Mardi 22, Hafedh Caïd Essebsi a pris tout le monde de court en annonçant un nouvel ordre du jour avec la présentation de sa proposition d'éjection de Youssef Chahed. Elle fut rejetée par cinq contre quatre à sa grande surprise. Deux de ses supposés alliés, l'Utica et Ennahdha, l'ont lâché. Ne sachant pas comment convaincre son père et encore moins l'opinion publique, face à ses désaveux successifs, il tente le tout pour le tout ce mercredi 23 mai 2018 en publiant un long post Facebook dont le style - fond et forme - ressemble comme deux gouttes d'eau à celui de Borhen Bsaïes.
Un peu comme la danse du coq égorgé, se moque-t-on de lui sur les réseaux sociaux, comme c'est le cas depuis plusieurs jours et particulièrement depuis hier mardi.

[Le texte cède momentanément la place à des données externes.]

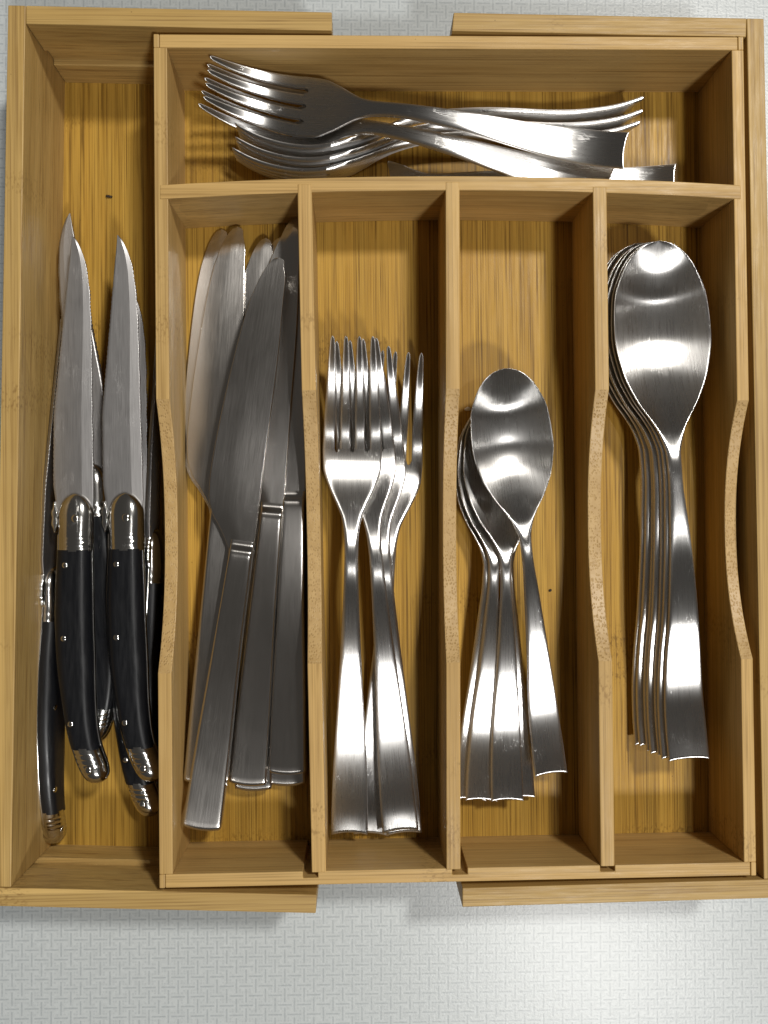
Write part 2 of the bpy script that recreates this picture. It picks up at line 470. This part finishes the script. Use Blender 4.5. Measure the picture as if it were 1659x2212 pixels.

Aussi bien sur les pages de l'opposition que des progressistes et des nidaistes, Hafedh Caïd Essebsi fait l'unanimité contre lui.

En face, Youssef Chahed adopte la parfaite stratégie chiraquienne : « Surtout ne rien faire et laisser son ennemi multiplier les erreurs ». Pour le moment, il réalise un sans-faute, sachant que quoi qu'il arrive, il va gagner. S'il reste à la Kasbah, il pourrait continuer son programme de réformes entamé il y a deux ans et se préparer éventuellement pour les élections de 2019. S'il est éjecté, il aura été la victime de Hafedh Caïd Essebsi et peut, dès lors, faire un putsch sur Nidaa et/ou se préparer pour 2019. L'autre option qui s'offre à Youssef Chahed est d'adopter la stratégie d'Emmanuel Macron qui a démissionné à l'été 2016, en pleine polémique et crise politique, pour se préparer à la présidentielle de mai 2017. Quelle que soit l'issue de cette guerre, l'actuel chef du gouvernement en sort vainqueur, ce qui n'est pas le cas de Hafedh Caïd Essebsi qui, à cause de son entourage fâcheux, risque carrément de faire subir à sa famille ce qu'ont fait subir les Trabelsi à Ben Ali.